If a company is being wound up, the creditor with a debt secured by a charge will receive any payment before unsecured creditors and shareholders.

There are two types of charges available to debenture holders:

Fixed Charges

  • Attach to specific assets

  • The charged asset may not be disposed of

  • If the company defaults on the loan - the charge holder sells the asset and recover his / her money owed

  • On liquidation fixed charge holders get paid first

Floating Charges

  • They 'hovering' over classes of assets - not attached to specific ones

  • The charge attaches to class assets when:

    A company can't pay its debts
    A receiver gets appointed
    A company stops business
    A company goes into liquidation

  • The company can deal in charged assets before such events

  • The floating charge ranks behind fixed charge holders

Registering Charges

Must be registered within 21 days but are effective from date of creation – not registration. 

Fixed charges always rank above floating charges. 

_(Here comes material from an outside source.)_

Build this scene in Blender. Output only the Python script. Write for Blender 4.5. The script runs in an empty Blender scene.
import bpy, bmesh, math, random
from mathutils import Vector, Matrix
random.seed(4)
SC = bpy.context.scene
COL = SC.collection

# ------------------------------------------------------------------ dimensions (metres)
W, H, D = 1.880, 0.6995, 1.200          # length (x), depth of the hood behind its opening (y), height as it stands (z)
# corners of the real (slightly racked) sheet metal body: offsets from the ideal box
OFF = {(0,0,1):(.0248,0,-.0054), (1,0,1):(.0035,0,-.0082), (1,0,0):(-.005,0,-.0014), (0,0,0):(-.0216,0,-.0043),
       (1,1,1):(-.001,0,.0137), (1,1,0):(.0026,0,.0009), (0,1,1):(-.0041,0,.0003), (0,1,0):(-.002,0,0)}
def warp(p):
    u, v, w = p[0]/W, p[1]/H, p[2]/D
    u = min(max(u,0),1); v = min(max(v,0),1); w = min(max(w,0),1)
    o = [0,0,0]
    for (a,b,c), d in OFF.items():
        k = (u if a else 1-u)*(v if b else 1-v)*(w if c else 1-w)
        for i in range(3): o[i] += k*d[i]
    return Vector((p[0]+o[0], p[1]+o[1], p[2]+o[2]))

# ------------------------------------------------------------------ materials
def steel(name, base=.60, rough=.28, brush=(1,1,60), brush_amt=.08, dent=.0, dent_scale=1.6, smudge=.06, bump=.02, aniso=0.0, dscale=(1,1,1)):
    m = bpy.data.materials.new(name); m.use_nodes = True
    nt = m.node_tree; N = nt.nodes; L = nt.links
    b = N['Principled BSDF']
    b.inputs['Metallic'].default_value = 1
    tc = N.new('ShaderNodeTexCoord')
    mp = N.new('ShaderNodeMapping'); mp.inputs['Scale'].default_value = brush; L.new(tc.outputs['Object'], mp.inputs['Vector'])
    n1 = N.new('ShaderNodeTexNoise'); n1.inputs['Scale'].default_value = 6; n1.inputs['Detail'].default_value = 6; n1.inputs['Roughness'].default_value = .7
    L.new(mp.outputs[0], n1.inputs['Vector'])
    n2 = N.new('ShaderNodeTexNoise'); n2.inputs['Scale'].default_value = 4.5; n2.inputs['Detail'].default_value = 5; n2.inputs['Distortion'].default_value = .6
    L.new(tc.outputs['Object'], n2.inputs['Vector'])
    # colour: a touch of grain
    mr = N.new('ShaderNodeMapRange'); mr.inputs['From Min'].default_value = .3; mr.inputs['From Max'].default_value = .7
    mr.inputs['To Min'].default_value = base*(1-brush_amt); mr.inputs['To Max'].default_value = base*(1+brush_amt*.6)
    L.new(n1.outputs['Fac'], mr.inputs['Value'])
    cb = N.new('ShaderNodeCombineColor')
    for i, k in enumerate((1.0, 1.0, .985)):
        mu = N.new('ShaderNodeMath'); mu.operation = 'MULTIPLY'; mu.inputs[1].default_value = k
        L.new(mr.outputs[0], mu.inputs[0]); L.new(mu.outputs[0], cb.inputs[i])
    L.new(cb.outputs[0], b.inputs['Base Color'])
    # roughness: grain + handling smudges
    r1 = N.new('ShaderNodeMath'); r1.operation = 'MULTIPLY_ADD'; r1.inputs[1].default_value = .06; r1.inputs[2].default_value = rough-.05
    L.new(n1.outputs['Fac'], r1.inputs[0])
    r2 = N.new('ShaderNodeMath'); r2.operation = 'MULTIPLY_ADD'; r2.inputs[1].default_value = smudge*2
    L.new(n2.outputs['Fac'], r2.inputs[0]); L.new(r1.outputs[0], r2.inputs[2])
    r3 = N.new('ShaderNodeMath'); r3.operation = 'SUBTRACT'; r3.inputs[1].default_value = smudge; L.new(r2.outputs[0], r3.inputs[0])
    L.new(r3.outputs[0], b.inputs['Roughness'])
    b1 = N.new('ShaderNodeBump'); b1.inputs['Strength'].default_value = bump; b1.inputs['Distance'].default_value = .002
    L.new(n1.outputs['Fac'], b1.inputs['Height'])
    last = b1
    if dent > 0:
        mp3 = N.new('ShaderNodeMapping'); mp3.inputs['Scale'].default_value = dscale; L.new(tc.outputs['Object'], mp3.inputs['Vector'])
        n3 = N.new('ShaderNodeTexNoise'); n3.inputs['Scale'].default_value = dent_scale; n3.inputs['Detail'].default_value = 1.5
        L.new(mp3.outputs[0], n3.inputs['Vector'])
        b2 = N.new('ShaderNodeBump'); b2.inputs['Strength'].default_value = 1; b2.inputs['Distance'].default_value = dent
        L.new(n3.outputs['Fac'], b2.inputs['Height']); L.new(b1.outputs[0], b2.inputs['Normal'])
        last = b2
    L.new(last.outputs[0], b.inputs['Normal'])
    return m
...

So -  a fixed charge created beats a floating charge created earlier

However a floating charge holder can create a Negative Pledge Clause (NPC) - which prevents a later dated fixed charge beating them. There must be some consideration paid for it and all subsequent charge holders are informed of the NPC

Any money owed to charge holders (after selling charged assets) becomes unsecured. So...

Fixed charge holders
Can appoint a Receiver to take control of the charged asset.

Floating charge holders
Can appoint an administrative receiver but their powers are limited by the Enterprise Act 2003.